问题
I have install glowroot (java application monitoring) to my JVM. When my application idles, I get this kind graph formation of memory heap usage. The pattern seems almost uniform. Could someone please explain and point me to whatever blog post on why does the graph looks like that? I am curious.
回答1:
The large-scale sawtooth pattern probably represents the memory utilization between GC cycles. The application is allocating objects steadily (the upsloping line) until the heap gets full enough for the VM to decide to run the GC (the point). Then the GC reclaims a large amount of garbage (the steep drop) and the process starts again.
The short spikes up and down are harder to understand. It is possible that the upward spikes represent anomalous "large" allocations (of short life-time objects) that are triggering a young generation cycle. The downward spikes might represent cached objects being freed in response to "memory pressure".
If you want a better understanding of the spikes, you need to look at the GC log messages, and try to correlate them with the graphs.
回答2:
It looks like that because (at the least) you're observing it.
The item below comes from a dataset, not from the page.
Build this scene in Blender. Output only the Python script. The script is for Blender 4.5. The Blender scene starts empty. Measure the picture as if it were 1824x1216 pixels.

If your application did absolutely nothing, and there were no threads doing any allocations, you'd get a horizontal line for the heap.
However since you're observing it, there are things being done in the JVM to get that data back to you. That's why you get the ubiquitous sawtooth pattern seen in many, many profiling questions. A few examples below.
java memory leak, visualvm showing wrong data
visualvm monitors memory usage
回答3:
This is the java garbage collection at work. Each drop is the garbage collector freeing memory by removing unused references. The reason why it grows again is simply because your application keeps creating new references.
You can also have a look at this post for a more in-depth explaination: Why a sawtooth shaped graph?